Day 184 – Ravana the Demon Returns. It’s time for Self-Honesty. Happy Diwali.

I forgive myself that I have accepted and allowed myself to not realize, celebrating festivals like Diwali, or Christmas, or New Year’s day, or Independence day etc, are a total waste of my life, because this planet is in a very precarious situation and I am celebrating/partying my life away. 

I forgive myself that I have accepted and allowed myself to not realize, my existence on this earth is similar to the life of a slave, slaved into the current capitalistic money system, but once in a while I get to “celebrate”, cell-a-break from my routine slavery life. in this I forgive me for not realizing, there is no actual celebration of anything, it’s just a cell-break, a break from the life of being stuck in a cell, the non-stop selling/buying of shit to survive.

I forgive myself that I have accepted and allowed myself to not realize, as long as this monetary system is ruling the world, no celebration is in fact valid, its only a break, to breathe for a day or two, so I can return back to the slave shop to make profits for the money masters.

I forgive myself that I have accepted and allowed myself to light lamps or Diyas today in celebrating the festival of light, hoping and wishing for a bright/better future for all the family and friends, not realizing this well-wishing has been going on since the days of the demon Ravana in India, yet no visible change is insight, however there is lot more abuse in India now than ever before.
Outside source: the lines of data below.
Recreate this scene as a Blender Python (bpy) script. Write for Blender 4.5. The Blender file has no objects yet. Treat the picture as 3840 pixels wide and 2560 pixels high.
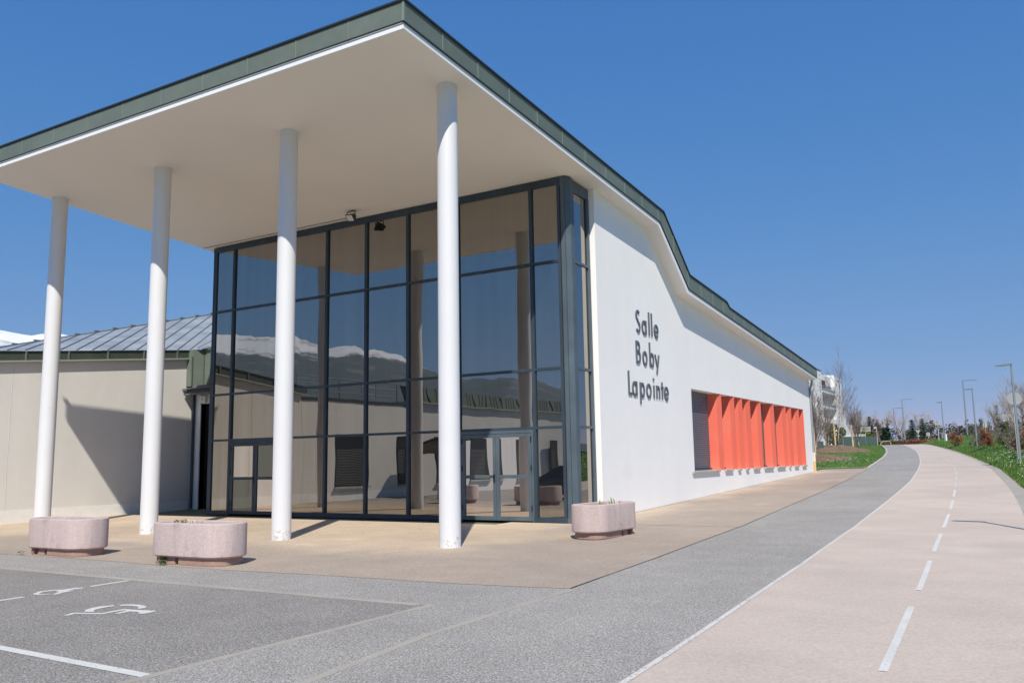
import bpy, bmesh, math, random
from mathutils import Vector, Matrix, noise
random.seed(7)
sc = bpy.context.scene
col = sc.collection
# ------------------------------------------------------------------ camera
YAW, PITCH, ROLL = math.radians(-30.97574), math.radians(7.94882), math.radians(-0.98635)
def cam_axes(yaw, pitch, roll):
    cy, sy, cp, sp = math.cos(yaw), math.sin(yaw), math.cos(pitch), math.sin(pitch)
    f = Vector((sy*cp, cy*cp, sp)); r = Vector((cy, -sy, 0)); u = r.cross(f)
    return (math.cos(roll)*r + math.sin(roll)*u, -math.sin(roll)*r + math.cos(roll)*u, f)
cr, cu, cf = cam_axes(YAW, PITCH, ROLL)
cd = bpy.data.cameras.new('camera'); cam = bpy.data.objects.new('camera', cd); col.objects.link(cam)
cam.matrix_world = Matrix(((cr.x, cu.x, -cf.x, 0), (cr.y, cu.y, -cf.y, 0), (cr.z, cu.z, -cf.z, 1.6), (0, 0, 0, 1)))
cd.sensor_width = 36; cd.lens = 3210.87/3840*36; cd.clip_start = .1; cd.clip_end = 60000
sc.camera = cam
# ------------------------------------------------------------------ sky, sun, exposure
SUN = Vector((.6, -1, 1.35)).normalized()
w = bpy.data.worlds.new('World'); sc.world = w; w.use_nodes = True
nt = w.node_tree; bg = nt.nodes['Background']
sky = nt.nodes.new('ShaderNodeTexSky'); sky.sky_type = 'NISHITA'; sky.sun_disc = False
sky.sun_elevation = math.asin(SUN.z); sky.sun_rotation = math.atan2(SUN.x, SUN.y)
sky.air_density = .7; sky.dust_density = 0; sky.ozone_density = 3; sky.altitude = 250
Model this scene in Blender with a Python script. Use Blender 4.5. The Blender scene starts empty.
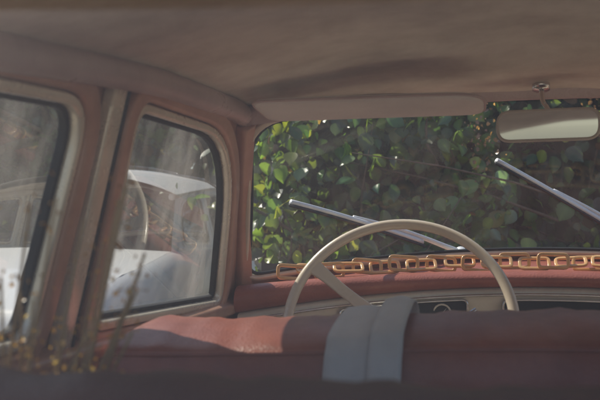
import bpy, bmesh, math, random
import numpy as np
from mathutils import Vector, Matrix
random.seed(4); rng=np.random.default_rng(7)
Z0=1.10
scene=bpy.context.scene
# ------------------------------------------------------------------ materials
def _n(nt,t,x=0,y=0):
    n=nt.nodes.new(t); n.location=(x,y); return n
def pmat(name,c1,c2=None,rough=.5,scale=8,bump=.15,bscale=80,metal=0,coat=0,sheen=0,rvar=.12,kind='noise',dist=.002,detail=4,distort=0):
    m=bpy.data.materials.new(name); m.use_nodes=True; nt=m.node_tree
    b=nt.nodes['Principled BSDF']
    if c2 is None: c2=tuple(c*.7 for c in c1)
    tc=_n(nt,'ShaderNodeTexCoord'); no=_n(nt,'ShaderNodeTexNoise'); no.inputs['Scale'].default_value=scale
    no.inputs['Detail'].default_value=detail; no.inputs['Roughness'].default_value=.65; no.inputs['Distortion'].default_value=distort
    nt.links.new(tc.outputs['Object'],no.inputs['Vector'])
    r=_n(nt,'ShaderNodeValToRGB'); r.color_ramp.elements[0].position=.34; r.color_ramp.elements[1].position=.66
    r.color_ramp.elements[0].color=(*c2,1); r.color_ramp.elements[1].color=(*c1,1)
    nt.links.new(no.outputs['Fac'],r.inputs['Fac']); nt.links.new(r.outputs['Color'],b.inputs['Base Color'])
    mr=_n(nt,'ShaderNodeMapRange'); mr.inputs['To Min'].default_value=max(.02,rough+rvar); mr.inputs['To Max'].default_value=max(.02,rough-rvar)
    nt.links.new(no.outputs['Fac'],mr.inputs['Value']); nt.links.new(mr.outputs['Result'],b.inputs['Roughness'])
    if bump>0:
        if kind=='voronoi':
            n2=_n(nt,'ShaderNodeTexVoronoi'); n2.inputs['Scale'].default_value=bscale; out=n2.outputs['Distance']
        else:
            n2=_n(nt,'ShaderNodeTexNoise'); n2.inputs['Scale'].default_value=bscale; n2.inputs['Detail'].default_value=2; out=n2.outputs['Fac']
        nt.links.new(tc.outputs['Object'],n2.inputs['Vector'])
        bp=_n(nt,'ShaderNodeBump'); bp.inputs['Strength'].default_value=bump; bp.inputs['Distance'].default_value=dist
        nt.links.new(out,bp.inputs['Height']); nt.links.new(bp.outputs['Normal'],b.inputs['Normal'])
    b.inputs['Metallic'].default_value=metal; b.inputs['Coat Weight'].default_value=coat
    b.inputs['Coat Roughness'].default_value=.15
    b.inputs['Sheen Weight'].default_value=sheen
    return m
def glassmat(name,dust_haze=.05,tint=(.96,.97,.96),refl=1.0,streak=1.0,scale=6,base=.04,f0=.35,hi=2.2,zs=.5,dc=(.78,.74,.68)):  # diffuse layer on the glass: dust that also paints haze and glare
    m=bpy.data.materials.new(name); m.use_nodes=True; nt=m.node_tree; nt.nodes.clear()
    o=_n(nt,'ShaderNodeOutputMaterial'); tr=_n(nt,'ShaderNodeBsdfTransparent'); tr.inputs['Color'].default_value=(*tint,1)
    gl=_n(nt,'ShaderNodeBsdfGlossy'); gl.inputs['Roughness'].default_value=.02
    lw=_n(nt,'ShaderNodeLayerWeight'); lw.inputs['Blend'].default_value=.5
    pw=_n(nt,'ShaderNodeMath'); pw.operation='POWER'; pw.inputs[1].default_value=5; nt.links.new(lw.outputs['Facing'],pw.inputs[0])
    mu=_n(nt,'ShaderNodeMath'); mu.operation='MULTIPLY_ADD'; mu.use_clamp=True; mu.inputs[1].default_value=refl; mu.inputs[2].default_value=base
    nt.links.new(pw.outputs[0],mu.inputs[0])
    mx=_n(nt,'ShaderNodeMixShader'); nt.links.new(mu.outputs[0],mx.inputs[0]); nt.links.new(tr.outputs[0],mx.inputs[1]); nt.links.new(gl.outputs[0],mx.inputs[2])
    df=_n(nt,'ShaderNodeBsdfDiffuse'); df.inputs['Color'].default_value=(*dc,1)
    tl=_n(nt,'ShaderNodeBsdfTranslucent'); tl.inputs['Color'].default_value=(*dc,1)
    md=_n(nt,'ShaderNodeMixShader'); md.inputs[0].default_value=.5; nt.links.new(df.outputs[0],md.inputs[1]); nt.links.new(tl.outputs[0],md.inputs[2])
    tc=_n(nt,'ShaderNodeTexCoord'); mp=_n(nt,'ShaderNodeMapping'); mp.inputs['Scale'].default_value=(streak*2,streak*2,zs); mp.inputs['Rotation'].default_value=(.35,0,0)
    nz=_n(nt,'ShaderNodeTexNoise'); nz.inputs['Scale'].default_value=scale; nz.inputs['Detail'].default_value=5; nz.inputs['Roughness'].default_value=.6
    nt.links.new(tc.outputs['Object'],mp.inputs[0]); nt.links.new(mp.outputs[0],nz.inputs['Vector'])
    mr=_n(nt,'ShaderNodeMapRange'); mr.inputs['From Min'].default_value=f0; mr.inputs['From Max'].default_value=.75
    mr.inputs['To Min'].default_value=dust_haze*.4; mr.inputs['To Max'].default_value=dust_haze*hi
    nt.links.new(nz.outputs['Fac'],mr.inputs['Value'])
    m2=_n(nt,'ShaderNodeMixShader'); nt.links.new(mr.outputs[0],m2.inputs[0]); nt.links.new(mx.outputs[0],m2.inputs[1]); nt.links.new(md.outputs[0],m2.inputs[2])
    nt.links.new(m2.outputs[0],o.inputs[0]); return m
M={}
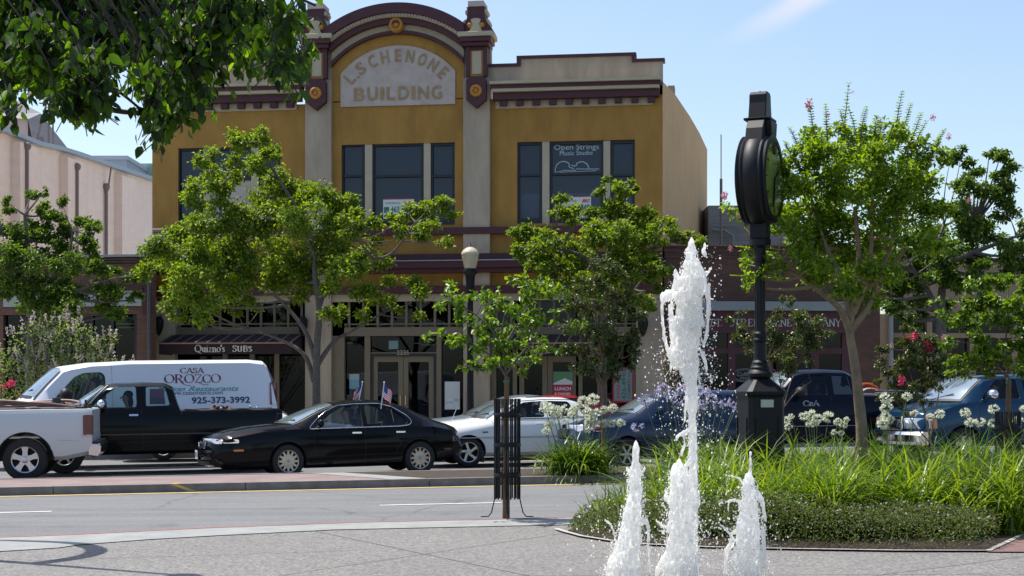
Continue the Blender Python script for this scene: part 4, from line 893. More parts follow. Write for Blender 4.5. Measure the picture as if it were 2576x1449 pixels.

I forgive myself that I have accepted and allowed myself to celebrate the festival of light to rejoice the defeat of the demon Ravana, not realizing, a new demon has arrived, the demon of the self, who is hiding and lurking inside the secret minds.

I forgive myself that I have accepted and allowed myself to not realize, celebrating the defeat of the mythological demon Ravana is so ignorant, because the real demon brewing right here within me in my secret mind.

I forgive myself that I have accepted and allowed myself to not realize, celebrating the festival of light while 1 billion humans are starving each day shows the real demonic nature of man. in this I forgive me for not studying, investigating, a real solution to this world while wasting away my life in celebrating bullshit festivals.

I forgive myself that I have accepted and allowed myself to participate in spiritual and religious nonsense like the festival of light, while there is no real light for most inhabitants of this earth, most living under poverty and many struggling to survive. 

I forgive myself that I have accepted and allowed myself to not realize, there is absolutely nothing to celebrate in this world, instead of celebrating, its time to re-educate and re-investigate what’s really going on.

I forgive myself that I have accepted and allowed myself to not realize, the demon Ravana may have been defeated, but the new arrivals of demons are pretty hard to defeat, unless you stand absolutely within self-honesty and self-forgiveness to birth what is best for all. within this I see/realize/understand, I am the demon now I must face, the time is here.

I see/realize/understand, my secret mind, my thoughts, my emotions and feelings I allow and accept are the real demons, whom I must stand equal and one to, as this time, there is no running or hiding or defeating, as I must face myself. In this I see/realize/understand, celebrating festival like the Diwali, the celebration of the defeat of the demon Ravana, is rather comical, because here I am, a living/breathing demon in flesh; and I know how demonic my nature within is. So its time for self-honesty and self-forgiveness, who knows may be the demon Ravana might assist me in my process to self-honesty.

Happy Diwali to you all demons, join this Journey to Life, investigate yourself.